Margot Samel is pleased to announce Dovetail, Sarah Margnetti’s first US solo exhibition.
Sarah Margnetti blends the body with architectural elements in comic hybridizations that unsettle notions of gender, sexuality, and domesticity. Her figures move seamlessly through surfaces and change their shape, only revealing themselves in fragmented parts that are depicted in stylistic contrast to meticulously wrought trompe l’oeil’ architectural materials. Shifting intuitively between medium and scale, Margnetti creates murals, textiles, furniture, and architectural interventions that display an array of technical and performative modes while thinning the divide between interiority and exteriority.
The emphatic contrast between her emerging corporeal lineations and the uniformity of the settings they inhabit, invite mixed feelings of uneasiness and curious attraction. They also elicit a recognition of the tension between inward and outward appearances and experiences, such as the mirrored silhouette in But the fly where the marble pattern of a figure folds into itself obfuscating the figure’s face. Having earned degrees in both visual arts (at the Écolecantonale d’art of Lausanne and Geneva University of Art and Design where she earned her master’s degree) and the Institut Van der Kelen-Logelain in Brussels where she completed an intensive program in decorative arts, Margnetti’s technical repertoire is often a point of departure in her work, influencing how she composes and layers elements into an integrated ensemble. That Margnetti enjoys the rigorous process of emulating diverse materials is apparent in the inspiration she finds in their details. Material punctuation divides and unites bodily forms, and makes them cohesive. Her figures are also typically depicted in yellow ochre, a color that adds to their cartoonish appearance, as well as corresponding to the warm tones of the wood, reeds, and bricks, giving these materials added subjectivity.

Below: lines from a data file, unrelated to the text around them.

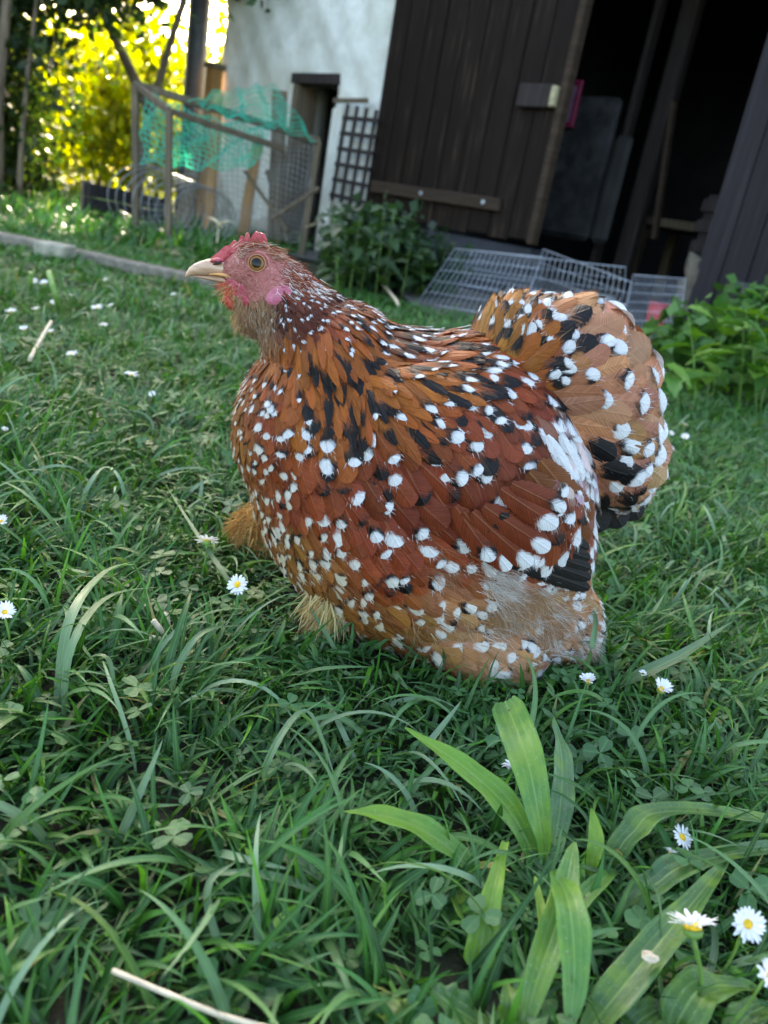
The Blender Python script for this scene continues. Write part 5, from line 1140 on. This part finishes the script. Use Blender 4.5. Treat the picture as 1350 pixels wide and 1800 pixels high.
# eyes
g = NT('eye_iris'); r_ = g.attr('uvv').outputs['Vector']; rad, an, _ = g.xyz(r_); n = g.noise(g.vec(g.ma('MULTIPLY', g.ma('SINE', an), 6.), g.ma('MULTIPLY', g.ma('COSINE', an), 6.), rad), 2., 3)
c = g.mix(g.ramp(rad, .64, .70), (.004, .004, .005), (.20, .085, .018)); c = g.mix(g.ramp(rad, .74, .84, 0, .7), c, (.36, .17, .05)); c = g.mix(g.ma('MULTIPLY', g.ramp(n, .4, .6, 0, .4), g.ramp(rad, .5, .6)), c, (.2, .09, .03)); c = g.mix(g.ramp(rad, .88, .95), c, (.015, .01, .01))
MAT['iris'] = g.done(g.bsdf(c, .07, .22))
loc, nr = hit(452, 463); loc = np.array(loc); nr = np.array(nr)*.5+B([-.05, -1, .05])*.8; nr /= np.linalg.norm(nr)
for sgn in (0, 1):
    ex = np.cross(nr, (0, 0, 1.)); ex /= np.linalg.norm(ex); ey = np.cross(ex, nr); R = 12.5*MPX
    V = []; uv = []
    for i in range(13):
        rr = i/12
        for k in range(28):
            a = 2*math.pi*k/28; V.append(loc+ex*math.cos(a)*rr*R+ey*math.sin(a)*rr*R*.94+nr*(R*.36*math.sqrt(max(0, 1-rr*rr*.98))+.0006)); uv.append((rr, a, 0))
    V = np.array(V); Fq = [(i*28+k, i*28+(k+1) % 28, (i+1)*28+(k+1) % 28, (i+1)*28+k) for i in range(12) for k in range(28)]
    ring = [loc+ex*math.cos(a)*R*1.12+ey*math.sin(a)*R*1.05+nr*.0012 for a in np.linspace(0, 2*math.pi, 33)]
    ring2 = [loc+ex*math.cos(a)*R*1.5+ey*math.sin(a)*R*1.38-nr*.0006 for a in np.linspace(0, 2*math.pi, 33)]
    if sgn: V[:, 1] = 2*Y0-V[:, 1]; ring = [r*B([1, -1, 1])+B([0, 2*Y0, 0]) for r in ring]; ring2 = [r*B([1, -1, 1])+B([0, 2*Y0, 0]) for r in ring2]; Fq = [f_[::-1] for f_ in Fq]
    ey_o = link('eye', mesh_np('eye', V, Fq, True, {'uvv': uv}), MAT['iris'], hen)
    bm = bmesh.new(); tube(bm, ring, .0007, 8, False); link('eyelid', bm_mesh('eyelid', bm), MAT['lid'], ey_o)
    bm = bmesh.new(); tube(bm, ring2, .0008, 8, False); link('eye_ring', bm_mesh('eye_ring', bm), MAT['skin_pink'], ey_o)
bmB.free(); bmT.free()
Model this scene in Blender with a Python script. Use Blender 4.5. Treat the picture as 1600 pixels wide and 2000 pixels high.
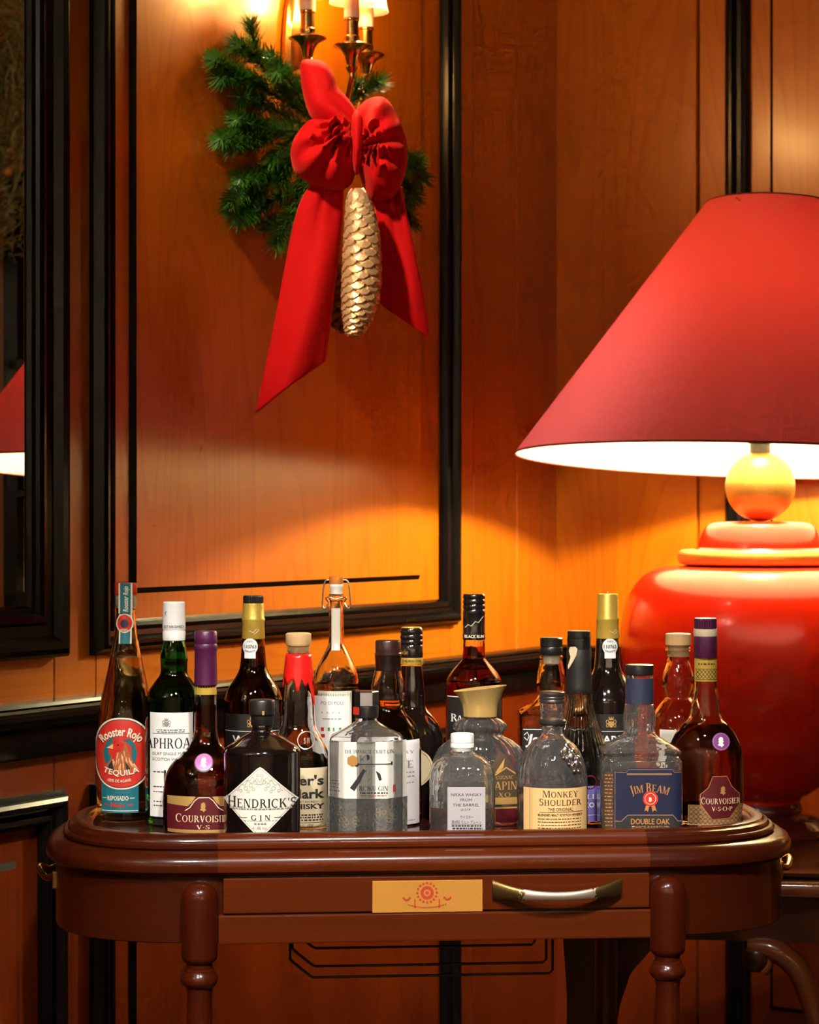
import bpy, bmesh, math, random
from mathutils import Vector, Matrix
random.seed(7)
for o in list(bpy.data.objects): bpy.data.objects.remove(o)
SC = bpy.context.scene
COL = SC.collection
F = 4500.0            # focal length in pixels of the 1600 x 2000 frame
CAMZ = 1.17

# ------------------------------------------------------------------ camera, world, lights, exposure
cam_d = bpy.data.cameras.new('camera'); cam = bpy.data.objects.new('camera', cam_d); COL.objects.link(cam)
cam.location = (0, 0, CAMZ); cam.rotation_euler = (math.pi/2, 0, 0)
cam_d.sensor_fit = 'HORIZONTAL'; cam_d.sensor_width = 36.0; cam_d.lens = F/1600*36.0
cam_d.dof.use_dof = True; cam_d.dof.focus_distance = 2.72; cam_d.dof.aperture_fstop = 13.0
cam_d.clip_start = 0.05
SC.camera = cam
SC.view_settings.view_transform = 'Standard'; SC.view_settings.look = 'None'
SC.view_settings.gamma = 1.0; SC.view_settings.exposure = 0.13
SC.view_settings.use_curve_mapping = False
try:
    SC.cycles.use_denoising = True
    SC.cycles.max_bounces = 9; SC.cycles.transmission_bounces = 9; SC.cycles.glossy_bounces = 3; SC.cycles.diffuse_bounces = 2
    SC.cycles.use_adaptive_sampling = True; SC.cycles.adaptive_threshold = 0.12; SC.cycles.adaptive_min_samples = 12; SC.cycles.light_sampling_threshold = 0.03
    SC.cycles.sample_clamp_indirect = 4.0
except Exception: pass

world = bpy.data.worlds.new('room_glow'); SC.world = world; world.use_nodes = True
world.node_tree.nodes['Background'].inputs[0].default_value = (1.0, 0.53, 0.33, 1)
world.node_tree.nodes['Background'].inputs[1].default_value = 0.025

def light(name, kind, loc, power, color, size=0.05, target=None, spot=None, blend=0.6):
    d = bpy.data.lights.new(name, kind); o = bpy.data.objects.new(name, d); COL.objects.link(o)
    o.location = loc; d.energy = power; d.color = color
    if kind == 'AREA': d.size = size
    else: d.shadow_soft_size = size
    if kind == 'SPOT': d.spot_size = math.radians(spot); d.spot_blend = blend
    if target is not None:
        o.rotation_euler = (Vector(target)-Vector(loc)).to_track_quat('-Z', 'Y').to_euler()
    return o
LAMP = Vector((0.548, 3.60, 0.0))          # axis of the table lamp in the corner
RIMZ = CAMZ + 0.078                        # lower rim of its shade
light('lamp_bulb_light', 'POINT', (LAMP.x, LAMP.y, RIMZ+0.160), 52.0, (1.0, 0.86, 0.46), 0.03)
SCONCE_W, FAIRY, GLOBE = 900.0, 100.0, 37.0  # FAIRY and GLOBE drive the added, unseen lights
# unseen spots added overhead to brighten the bottles and cart
light('added_downlight', 'SPOT', (0.25, 0.95, 2.70), 300.0, (1.0, 0.97, 0.91), 0.10, (0.03, 2.66, 0.82), 27, 0.8)
light('added_downlight', 'SPOT', (-0.55, 0.55, 2.70), 280.0, (1.0, 0.97, 0.91), 0.10, (-0.03, 2.66, 0.84), 24, 0.8)

light('added_downlight', 'SPOT', (-0.78, 1.95, 2.70), 175.0, (1.0, 0.80, 0.58), 0.06, (-0.07, 3.30, 1.58), 22, 0.9)   # added spot that brightens the bow

for x_ in (-2.2, -0.7, 0.8, 2.3):      # spots added to brighten the unseen back wall for glass reflections
    light('added_wall_washer', 'SPOT', (x_, -1.7, 2.68), 42.0, (1.0, 0.84, 0.64), 0.06, (x_, -2.6, 1.3), 110, 0.8)

# ------------------------------------------------------------------ materials
def new_mat(name):
    m = bpy.data.materials.new(name); m.use_nodes = True
    nt = m.node_tree; b = nt.nodes['Principled BSDF']
    return m, nt, b
def plain(name, col, rough=0.5, metal=0.0, coat=0.0, spec=0.5, sheen=0.0, bump=0.0, bscale=300, var=0.0):
    m, nt, b = new_mat(name)
    b.inputs['Base Color'].default_value = (*col, 1); b.inputs['Roughness'].default_value = rough
    b.inputs['Metallic'].default_value = metal; b.inputs['Coat Weight'].default_value = coat
    b.inputs['Coat Roughness'].default_value = 0.08
    b.inputs['Specular IOR Level'].default_value = spec
    b.inputs['Sheen Weight'].default_value = sheen
    tc = nt.nodes.new('ShaderNodeTexCoord'); n = nt.nodes.new('ShaderNodeTexNoise')
    n.inputs['Scale'].default_value = bscale; n.inputs['Detail'].default_value = 3
    nt.links.new(tc.outputs['Object'], n.inputs['Vector'])
    if bump > 0:
        bp = nt.nodes.new('ShaderNodeBump'); bp.inputs['Strength'].default_value = bump; bp.inputs['Distance'].default_value = 0.001
        nt.links.new(n.outputs['Fac'], bp.inputs['Height']); nt.links.new(bp.outputs['Normal'], b.inputs['Normal'])
    if var > 0:
        mx = nt.nodes.new('ShaderNodeMix'); mx.data_type = 'RGBA'
        mx.inputs['A'].default_value = (*[c*(1-var) for c in col], 1); mx.inputs['B'].default_value = (*[min(1, c*(1+var)) for c in col], 1)
        nt.links.new(n.outputs['Fac'], mx.inputs['Factor']); nt.links.new(mx.outputs['Result'], b.inputs['Base Color'])
    return m
def glass(name, col, ior=1.5, rough=0.0, tr=1.0):
    m, nt, b = new_mat(name)
    b.inputs['Base Color'].default_value = (*col, 1); b.inputs['Roughness'].default_value = rough
    b.inputs['Transmission Weight'].default_value = tr; b.inputs['IOR'].default_value = ior
    return m
def emit(name, col, power):
    m, nt, b = new_mat(name)
    b.inputs['Base Color'].default_value = (*col, 1)
    b.inputs['Emission Color'].default_value = (*col, 1); b.inputs['Emission Strength'].default_value = power
    return m
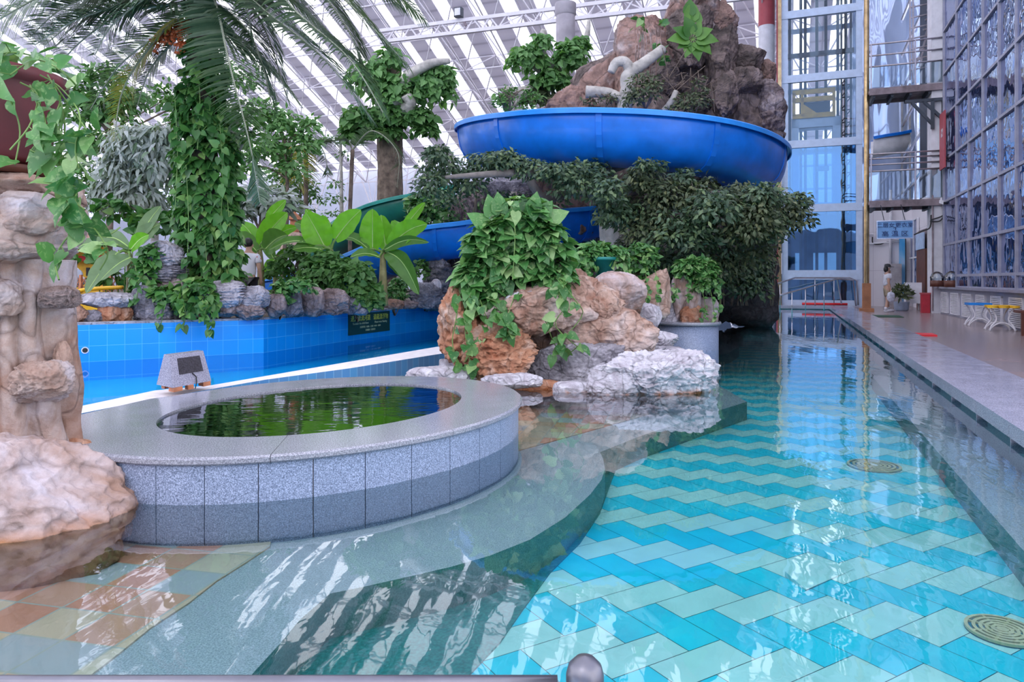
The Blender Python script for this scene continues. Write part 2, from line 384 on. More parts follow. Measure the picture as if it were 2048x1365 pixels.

In Alone together hands support an eye, an ear, and a nose, piecing together a profile. Although this “face” is distilled into three individual features, it is indisputably a face. By not representing entire faces or figures, Margnetti’s subjects are afforded maximum freedom. They are unidentifiable and unknowable; they live and move unclothed, undeterred, staring straight back into the eyes of any would-be voyeur. On the other hand, the emptiness of her compositions also recalls the detachment and the invisibility of feminized labor. Margnetti’s figures provide support and structure to their environments, they are strong, their nails grow humorously and rebelliously long. Ears appear in the slightest curve, listening. Her uncanny paintings point to the creation of spaces for female selfhood that are not monopolized by surveillance or trends of idealized beauty. All the while, Margnetti preserves a sense of playfulness, having fun with the strange shapes we are born into.